**What is needed:** Write the data out again exactly, dropping any images it holds.

━━━ Material provided ━━━

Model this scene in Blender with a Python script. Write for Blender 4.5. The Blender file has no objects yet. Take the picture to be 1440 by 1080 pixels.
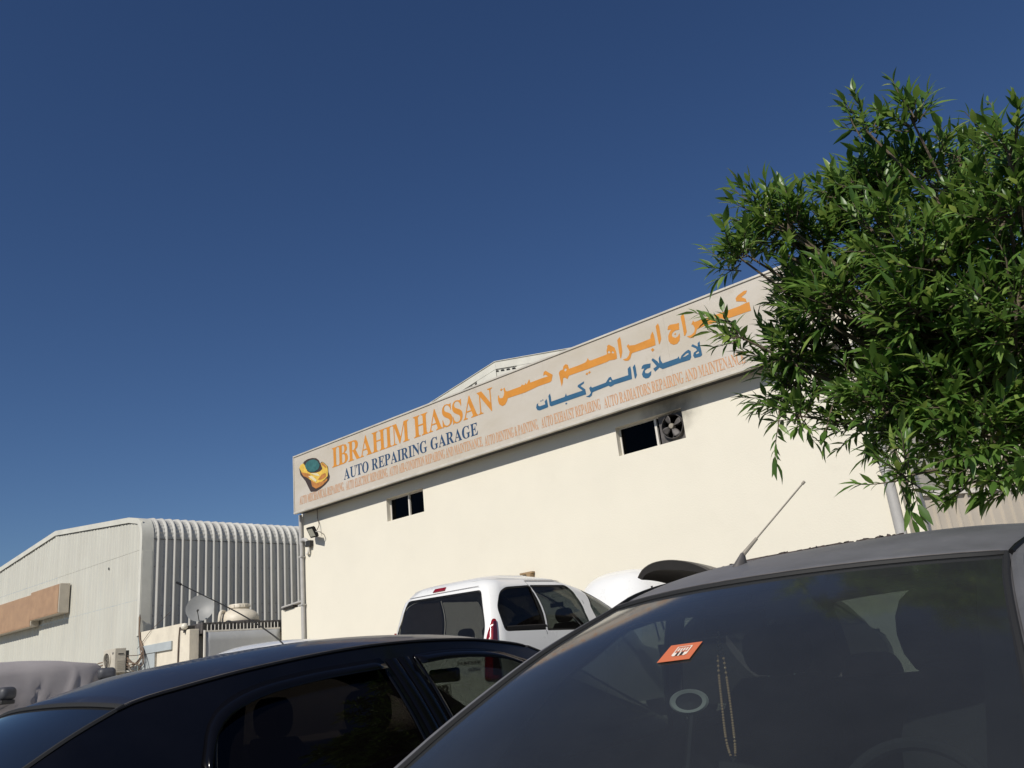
import bpy, bmesh, math, random, json
import numpy as np
from mathutils import Vector, Matrix, noise, geometry, Quaternion

# ------------------------------------------------------------------ camera, sky, sun, exposure
SC = bpy.context.scene
R = math.radians
cam_d = bpy.data.cameras.new("camera"); cam = bpy.data.objects.new("camera", cam_d)
SC.collection.objects.link(cam); SC.camera = cam
cam_d.sensor_width = 36.0; cam_d.lens = 1188.0 / 1440.0 * 36.0
cam_d.clip_start = 0.05; cam_d.clip_end = 3000
cam.rotation_euler = (Matrix.Rotation(R(40.15), 4, 'Z') @ Matrix.Rotation(R(90 + 18.2), 4, 'X') @ Matrix.Rotation(R(-5.98), 4, 'Z')).to_euler()
cam.location = (0, 0, 1.3)

SUN_EL, SUN_AZ = 39.0, 168.0          # azimuth clockwise from +Y, seen from above
world = bpy.data.worlds.new("World"); SC.world = world; world.use_nodes = True
wn = world.node_tree; wn.nodes.clear()
sky = wn.nodes.new('ShaderNodeTexSky'); sky.sky_type = 'NISHITA'; sky.sun_disc = False
sky.sun_elevation = R(SUN_EL); sky.sun_rotation = R(SUN_AZ)
sky.altitude = 0; sky.air_density = 1.0; sky.dust_density = 0.0; sky.ozone_density = 5.5
bg = wn.nodes.new('ShaderNodeBackground'); bg.inputs[1].default_value = 0.062
wo = wn.nodes.new('ShaderNodeOutputWorld')
sat = wn.nodes.new('ShaderNodeHueSaturation'); sat.inputs['Saturation'].default_value = 1.10; sat.inputs['Hue'].default_value = 0.508; sat.inputs['Value'].default_value = 1.0
wn.links.new(sky.outputs[0], sat.inputs['Color']); wn.links.new(sat.outputs[0], bg.inputs[0]); wn.links.new(bg.outputs[0], wo.inputs[0])
sun_d = bpy.data.lights.new("sun", 'SUN'); sun_d.energy = 4.3; sun_d.angle = R(0.53); sun_d.color = (1.0, 0.945, 0.86)
sun = bpy.data.objects.new("sun", sun_d); SC.collection.objects.link(sun)
_s = Vector((math.sin(R(SUN_AZ)) * math.cos(R(SUN_EL)), math.cos(R(SUN_AZ)) * math.cos(R(SUN_EL)), math.sin(R(SUN_EL))))
sun.rotation_euler = _s.to_track_quat('Z', 'Y').to_euler(); sun.location = (0, -5, 20)
SC.view_settings.view_transform = 'Standard'; SC.view_settings.look = 'None'
SC.view_settings.exposure = 0.0; SC.view_settings.gamma = 1.0
SC.view_settings.use_curve_mapping = False
SC.cycles.use_denoising = True
SC.cycles.max_bounces = 10; SC.cycles.transparent_max_bounces = 24
SC.cycles.caustics_reflective = False; SC.cycles.caustics_refractive = False
SC.render.film_transparent = False
random.seed(7); rng = np.random.default_rng(7)

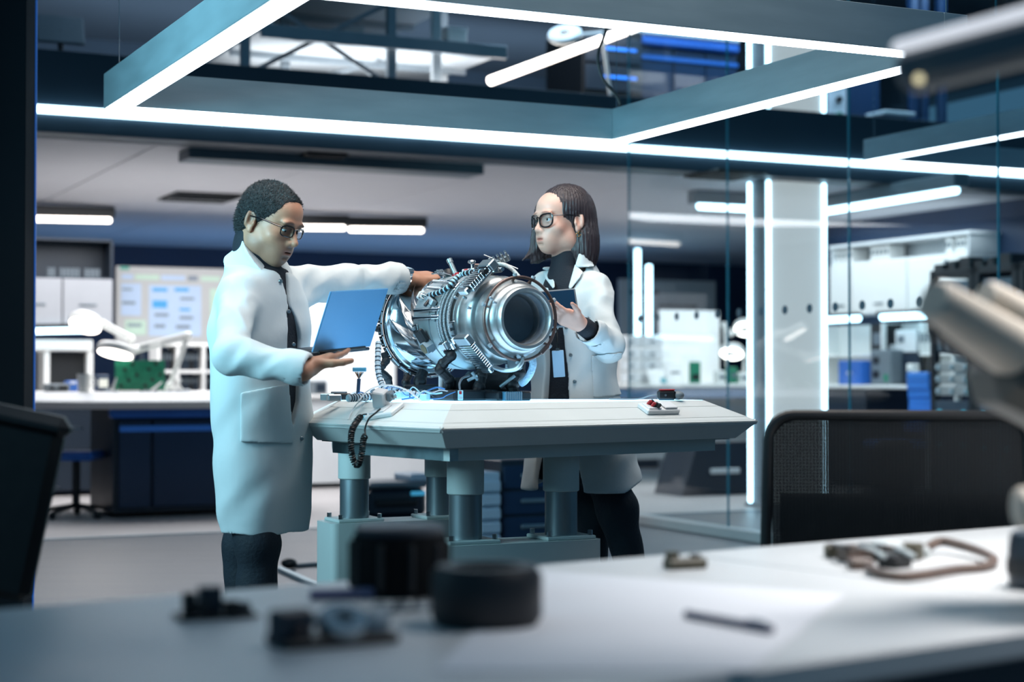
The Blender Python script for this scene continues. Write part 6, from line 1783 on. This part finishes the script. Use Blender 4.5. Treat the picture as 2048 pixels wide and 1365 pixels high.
# ================================================================ upper storey
m_up = mat('upper_shelf_metal', '9aa2a8', .4, metal=.5)
t = Thing('storage_rack', 'tall metal storage rack seen from below on the upper storey', 'rack', room(2.6, 1.0, 3.24), RZ)
def upx(px, b): return (on_b(px, 80, b) - W0).dot(U)
for px, b in ((490, .7), (570, 1.5), (655, 2.3), (782, .7), (872, .7), (885, 1.5)):
    a = upx(px, b); mb = MB(); rbox(mb, a - .035, a + .035, b - .03, b + .03, 3.236, 4.93, .004); t.part('post', mb, m_up if px < 860 else m_white, world=True)
for k, (z, x0, x1, b0_, b1_) in enumerate(((3.62, 490, 970, .6, 2.2), (3.98, 480, 880, .7, 2.4), (4.34, 500, 1000, .6, 2.2))):
    mb = MB(); rbox(mb, upx(x0, 1), upx(x1, 1), b0_, b1_, z, z + .03, .004); t.part('shelf_board', mb, m_white, world=True)
    for q in range(3):
        bq_ = b0_ + (b1_ - b0_) * q / 2
        mb = MB(); rbox(mb, upx(x0, 1), upx(x1, 1), bq_ - .02, bq_ + .02, z - .05, z + .05, .003); t.part('shelf_rail', mb, m_up, world=True)
for p0_, p1_ in (((3.3, 490, .7), (3.95, 782, .7)), ((3.95, 490, .7), (3.3, 782, .7)), ((3.6, 570, 2.2), (4.3, 872, 2.2)), ((4.3, 570, 2.2), (3.6, 872, 2.2)), ((4.0, 782, .7), (4.6, 885, 1.9)), ((3.35, 655, .7), (3.9, 870, 2.0))):
    mb = MB(); mb.cyl(room(upx(p0_[1], p0_[2]), p0_[2], p0_[0]), room(upx(p1_[1], p1_[2]), p1_[2], p1_[0]), .02, n=6); t.part('brace', mb, m_up, world=True)
for k, (px, z, b) in enumerate(((518, 3.655, 1.0), (610, 4.015, 1.1), (650, 4.015, 1.2), (700, 3.655, 1.2), (760, 4.375, 1.0), (820, 4.015, 1.3), (905, 3.655, .9))):
    c = room(upx(px, b), b, z)
    bxn = Thing('storage_box', ('small white box at the far end of the lowest upper rack shelf', 'white box on the middle shelf of the upper rack', 'white box beside another on the middle upper shelf', 'white box in the middle of the lowest upper shelf', 'pale box on the top shelf of the upper rack', 'green sided box on the middle upper shelf near the white post', 'white box beside the white post on the lowest upper shelf')[k], 'box', c, RZ)
    bxn.part('body', MB().box(.17, .2, .16, (0, 0, .08), .008), m_ceram if k != 5 else m_pcb); bxn.part('lid', MB().box(.178, .208, .03, (0, 0, .165), .006), m_white)
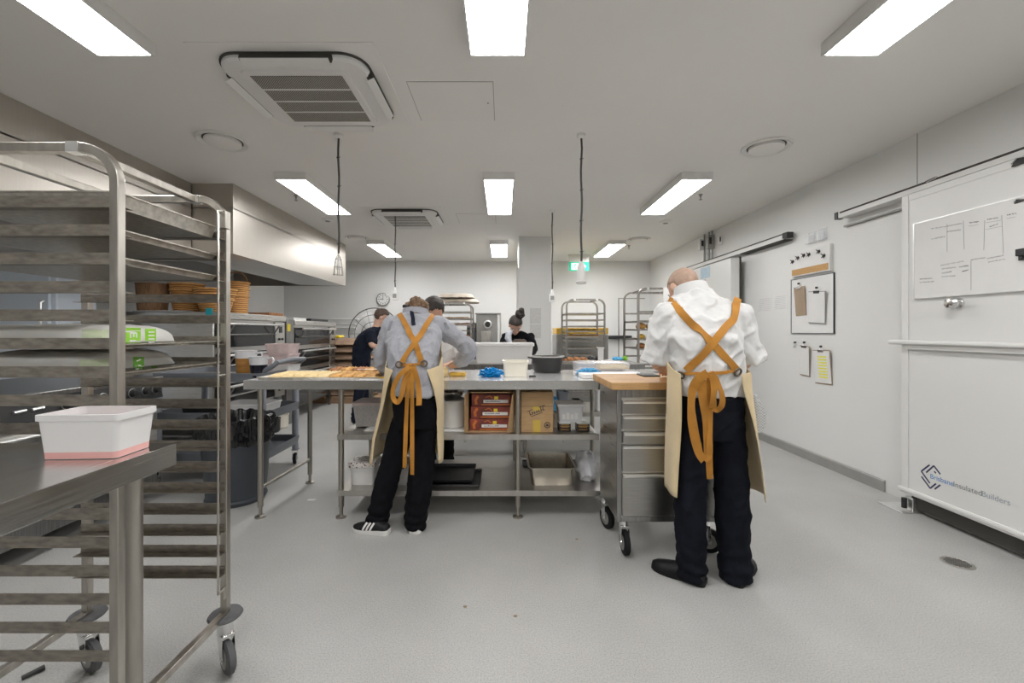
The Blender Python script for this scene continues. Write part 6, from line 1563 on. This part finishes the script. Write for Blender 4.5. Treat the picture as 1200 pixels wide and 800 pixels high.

━━━

**Solution for this exercise:**
Model this scene in Blender with a Python script. Write for Blender 4.5. The Blender file has no objects yet. Take the picture to be 1440 by 1080 pixels.
import bpy, bmesh, math, random, json
import numpy as np
from mathutils import Vector, Matrix, noise, geometry, Quaternion

# ------------------------------------------------------------------ camera, sky, sun, exposure
SC = bpy.context.scene
R = math.radians
cam_d = bpy.data.cameras.new("camera"); cam = bpy.data.objects.new("camera", cam_d)
SC.collection.objects.link(cam); SC.camera = cam
cam_d.sensor_width = 36.0; cam_d.lens = 1188.0 / 1440.0 * 36.0
cam_d.clip_start = 0.05; cam_d.clip_end = 3000
cam.rotation_euler = (Matrix.Rotation(R(40.15), 4, 'Z') @ Matrix.Rotation(R(90 + 18.2), 4, 'X') @ Matrix.Rotation(R(-5.98), 4, 'Z')).to_euler()
cam.location = (0, 0, 1.3)

SUN_EL, SUN_AZ = 39.0, 168.0          # azimuth clockwise from +Y, seen from above
world = bpy.data.worlds.new("World"); SC.world = world; world.use_nodes = True
wn = world.node_tree; wn.nodes.clear()
sky = wn.nodes.new('ShaderNodeTexSky'); sky.sky_type = 'NISHITA'; sky.sun_disc = False
sky.sun_elevation = R(SUN_EL); sky.sun_rotation = R(SUN_AZ)
sky.altitude = 0; sky.air_density = 1.0; sky.dust_density = 0.0; sky.ozone_density = 5.5
bg = wn.nodes.new('ShaderNodeBackground'); bg.inputs[1].default_value = 0.062
wo = wn.nodes.new('ShaderNodeOutputWorld')
sat = wn.nodes.new('ShaderNodeHueSaturation'); sat.inputs['Saturation'].default_value = 1.10; sat.inputs['Hue'].default_value = 0.508; sat.inputs['Value'].default_value = 1.0
wn.links.new(sky.outputs[0], sat.inputs['Color']); wn.links.new(sat.outputs[0], bg.inputs[0]); wn.links.new(bg.outputs[0], wo.inputs[0])
sun_d = bpy.data.lights.new("sun", 'SUN'); sun_d.energy = 4.3; sun_d.angle = R(0.53); sun_d.color = (1.0, 0.945, 0.86)
sun = bpy.data.objects.new("sun", sun_d); SC.collection.objects.link(sun)
_s = Vector((math.sin(R(SUN_AZ)) * math.cos(R(SUN_EL)), math.cos(R(SUN_AZ)) * math.cos(R(SUN_EL)), math.sin(R(SUN_EL))))
sun.rotation_euler = _s.to_track_quat('Z', 'Y').to_euler(); sun.location = (0, -5, 20)
SC.view_settings.view_transform = 'Standard'; SC.view_settings.look = 'None'
SC.view_settings.exposure = 0.0; SC.view_settings.gamma = 1.0
SC.view_settings.use_curve_mapping = False
SC.cycles.use_denoising = True
SC.cycles.max_bounces = 10; SC.cycles.transparent_max_bounces = 24
SC.cycles.caustics_reflective = False; SC.cycles.caustics_refractive = False
SC.render.film_transparent = False
random.seed(7); rng = np.random.default_rng(7)

The Blender Python script for this scene continues. Write part 6, from line 1783 on. This part finishes the script. Use Blender 4.5. Treat the picture as 2048 pixels wide and 1365 pixels high.
# ================================================================ upper storey
m_up = mat('upper_shelf_metal', '9aa2a8', .4, metal=.5)
t = Thing('storage_rack', 'tall metal storage rack seen from below on the upper storey', 'rack', room(2.6, 1.0, 3.24), RZ)
def upx(px, b): return (on_b(px, 80, b) - W0).dot(U)
for px, b in ((490, .7), (570, 1.5), (655, 2.3), (782, .7), (872, .7), (885, 1.5)):
    a = upx(px, b); mb = MB(); rbox(mb, a - .035, a + .035, b - .03, b + .03, 3.236, 4.93, .004); t.part('post', mb, m_up if px < 860 else m_white, world=True)
for k, (z, x0, x1, b0_, b1_) in enumerate(((3.62, 490, 970, .6, 2.2), (3.98, 480, 880, .7, 2.4), (4.34, 500, 1000, .6, 2.2))):
    mb = MB(); rbox(mb, upx(x0, 1), upx(x1, 1), b0_, b1_, z, z + .03, .004); t.part('shelf_board', mb, m_white, world=True)
    for q in range(3):
        bq_ = b0_ + (b1_ - b0_) * q / 2
        mb = MB(); rbox(mb, upx(x0, 1), upx(x1, 1), bq_ - .02, bq_ + .02, z - .05, z + .05, .003); t.part('shelf_rail', mb, m_up, world=True)
for p0_, p1_ in (((3.3, 490, .7), (3.95, 782, .7)), ((3.95, 490, .7), (3.3, 782, .7)), ((3.6, 570, 2.2), (4.3, 872, 2.2)), ((4.3, 570, 2.2), (3.6, 872, 2.2)), ((4.0, 782, .7), (4.6, 885, 1.9)), ((3.35, 655, .7), (3.9, 870, 2.0))):
    mb = MB(); mb.cyl(room(upx(p0_[1], p0_[2]), p0_[2], p0_[0]), room(upx(p1_[1], p1_[2]), p1_[2], p1_[0]), .02, n=6); t.part('brace', mb, m_up, world=True)
for k, (px, z, b) in enumerate(((518, 3.655, 1.0), (610, 4.015, 1.1), (650, 4.015, 1.2), (700, 3.655, 1.2), (760, 4.375, 1.0), (820, 4.015, 1.3), (905, 3.655, .9))):
    c = room(upx(px, b), b, z)
    bxn = Thing('storage_box', ('small white box at the far end of the lowest upper rack shelf', 'white box on the middle shelf of the upper rack', 'white box beside another on the middle upper shelf', 'white box in the middle of the lowest upper shelf', 'pale box on the top shelf of the upper rack', 'green sided box on the middle upper shelf near the white post', 'white box beside the white post on the lowest upper shelf')[k], 'box', c, RZ)
    bxn.part('body', MB().box(.17, .2, .16, (0, 0, .08), .008), m_ceram if k != 5 else m_pcb); bxn.part('lid', MB().box(.178, .208, .03, (0, 0, .165), .006), m_white)
The Blender Python script for this scene continues. Write part 6, from line 1563 on. This part finishes the script. Write for Blender 4.5. Treat the picture as 1200 pixels wide and 800 pixels high.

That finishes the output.